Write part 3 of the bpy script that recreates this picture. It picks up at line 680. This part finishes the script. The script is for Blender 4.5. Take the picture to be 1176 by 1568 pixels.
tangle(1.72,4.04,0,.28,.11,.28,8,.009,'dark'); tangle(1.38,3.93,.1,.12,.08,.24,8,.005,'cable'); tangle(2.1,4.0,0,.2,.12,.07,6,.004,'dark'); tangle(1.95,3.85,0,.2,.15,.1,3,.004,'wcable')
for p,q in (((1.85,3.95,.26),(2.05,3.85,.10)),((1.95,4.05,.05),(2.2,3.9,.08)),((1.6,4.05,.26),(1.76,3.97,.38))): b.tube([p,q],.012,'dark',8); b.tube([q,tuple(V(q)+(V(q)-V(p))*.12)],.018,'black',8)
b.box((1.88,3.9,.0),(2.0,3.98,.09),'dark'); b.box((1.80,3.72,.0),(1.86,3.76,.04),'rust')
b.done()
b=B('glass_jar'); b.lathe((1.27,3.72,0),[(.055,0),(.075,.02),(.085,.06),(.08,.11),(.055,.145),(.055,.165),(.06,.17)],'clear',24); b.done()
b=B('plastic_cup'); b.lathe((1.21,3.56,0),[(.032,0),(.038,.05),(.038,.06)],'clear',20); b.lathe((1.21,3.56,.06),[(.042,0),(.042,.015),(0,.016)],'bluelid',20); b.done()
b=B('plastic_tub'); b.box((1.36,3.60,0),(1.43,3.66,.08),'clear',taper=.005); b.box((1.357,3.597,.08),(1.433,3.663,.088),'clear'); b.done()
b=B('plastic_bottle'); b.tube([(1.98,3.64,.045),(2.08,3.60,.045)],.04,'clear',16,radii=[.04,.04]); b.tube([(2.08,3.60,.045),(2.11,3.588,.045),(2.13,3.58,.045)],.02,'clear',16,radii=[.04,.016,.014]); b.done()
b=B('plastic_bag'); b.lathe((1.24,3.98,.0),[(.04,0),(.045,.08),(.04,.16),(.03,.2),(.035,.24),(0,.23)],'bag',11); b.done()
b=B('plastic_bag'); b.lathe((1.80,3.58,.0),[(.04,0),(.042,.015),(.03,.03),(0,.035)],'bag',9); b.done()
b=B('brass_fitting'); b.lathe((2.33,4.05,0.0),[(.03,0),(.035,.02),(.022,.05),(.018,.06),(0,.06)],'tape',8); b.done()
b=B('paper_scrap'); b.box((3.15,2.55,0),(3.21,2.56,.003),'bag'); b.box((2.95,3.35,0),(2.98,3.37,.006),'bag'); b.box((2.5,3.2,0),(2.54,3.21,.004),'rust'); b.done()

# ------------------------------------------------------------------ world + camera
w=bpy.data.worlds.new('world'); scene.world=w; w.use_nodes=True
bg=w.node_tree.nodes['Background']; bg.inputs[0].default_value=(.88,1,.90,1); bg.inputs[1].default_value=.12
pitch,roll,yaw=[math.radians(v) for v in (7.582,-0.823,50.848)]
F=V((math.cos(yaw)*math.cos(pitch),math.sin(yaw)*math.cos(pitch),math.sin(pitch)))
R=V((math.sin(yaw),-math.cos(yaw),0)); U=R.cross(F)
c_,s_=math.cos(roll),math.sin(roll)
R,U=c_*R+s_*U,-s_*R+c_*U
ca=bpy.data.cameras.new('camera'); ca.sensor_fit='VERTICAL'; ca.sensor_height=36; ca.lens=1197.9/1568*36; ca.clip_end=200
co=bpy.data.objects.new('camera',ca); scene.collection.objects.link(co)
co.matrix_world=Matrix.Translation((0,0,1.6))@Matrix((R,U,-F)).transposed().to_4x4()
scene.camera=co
:::
§ **DIRECTION**
Repeat the material above exactly.

§ **RESULT**
Write part 3 of the bpy script that recreates this picture. It picks up at line 680. This part finishes the script. The script is for Blender 4.5. Take the picture to be 1176 by 1568 pixels.
tangle(1.72,4.04,0,.28,.11,.28,8,.009,'dark'); tangle(1.38,3.93,.1,.12,.08,.24,8,.005,'cable'); tangle(2.1,4.0,0,.2,.12,.07,6,.004,'dark'); tangle(1.95,3.85,0,.2,.15,.1,3,.004,'wcable')
for p,q in (((1.85,3.95,.26),(2.05,3.85,.10)),((1.95,4.05,.05),(2.2,3.9,.08)),((1.6,4.05,.26),(1.76,3.97,.38))): b.tube([p,q],.012,'dark',8); b.tube([q,tuple(V(q)+(V(q)-V(p))*.12)],.018,'black',8)
b.box((1.88,3.9,.0),(2.0,3.98,.09),'dark'); b.box((1.80,3.72,.0),(1.86,3.76,.04),'rust')
b.done()
b=B('glass_jar'); b.lathe((1.27,3.72,0),[(.055,0),(.075,.02),(.085,.06),(.08,.11),(.055,.145),(.055,.165),(.06,.17)],'clear',24); b.done()
b=B('plastic_cup'); b.lathe((1.21,3.56,0),[(.032,0),(.038,.05),(.038,.06)],'clear',20); b.lathe((1.21,3.56,.06),[(.042,0),(.042,.015),(0,.016)],'bluelid',20); b.done()
b=B('plastic_tub'); b.box((1.36,3.60,0),(1.43,3.66,.08),'clear',taper=.005); b.box((1.357,3.597,.08),(1.433,3.663,.088),'clear'); b.done()
b=B('plastic_bottle'); b.tube([(1.98,3.64,.045),(2.08,3.60,.045)],.04,'clear',16,radii=[.04,.04]); b.tube([(2.08,3.60,.045),(2.11,3.588,.045),(2.13,3.58,.045)],.02,'clear',16,radii=[.04,.016,.014]); b.done()
b=B('plastic_bag'); b.lathe((1.24,3.98,.0),[(.04,0),(.045,.08),(.04,.16),(.03,.2),(.035,.24),(0,.23)],'bag',11); b.done()
b=B('plastic_bag'); b.lathe((1.80,3.58,.0),[(.04,0),(.042,.015),(.03,.03),(0,.035)],'bag',9); b.done()
b=B('brass_fitting'); b.lathe((2.33,4.05,0.0),[(.03,0),(.035,.02),(.022,.05),(.018,.06),(0,.06)],'tape',8); b.done()
b=B('paper_scrap'); b.box((3.15,2.55,0),(3.21,2.56,.003),'bag'); b.box((2.95,3.35,0),(2.98,3.37,.006),'bag'); b.box((2.5,3.2,0),(2.54,3.21,.004),'rust'); b.done()

# ------------------------------------------------------------------ world + camera
w=bpy.data.worlds.new('world'); scene.world=w; w.use_nodes=True
bg=w.node_tree.nodes['Background']; bg.inputs[0].default_value=(.88,1,.90,1); bg.inputs[1].default_value=.12
pitch,roll,yaw=[math.radians(v) for v in (7.582,-0.823,50.848)]
F=V((math.cos(yaw)*math.cos(pitch),math.sin(yaw)*math.cos(pitch),math.sin(pitch)))
R=V((math.sin(yaw),-math.cos(yaw),0)); U=R.cross(F)
c_,s_=math.cos(roll),math.sin(roll)
R,U=c_*R+s_*U,-s_*R+c_*U
ca=bpy.data.cameras.new('camera'); ca.sensor_fit='VERTICAL'; ca.sensor_height=36; ca.lens=1197.9/1568*36; ca.clip_end=200
co=bpy.data.objects.new('camera',ca); scene.collection.objects.link(co)
co.matrix_world=Matrix.Translation((0,0,1.6))@Matrix((R,U,-F)).transposed().to_4x4()
scene.camera=co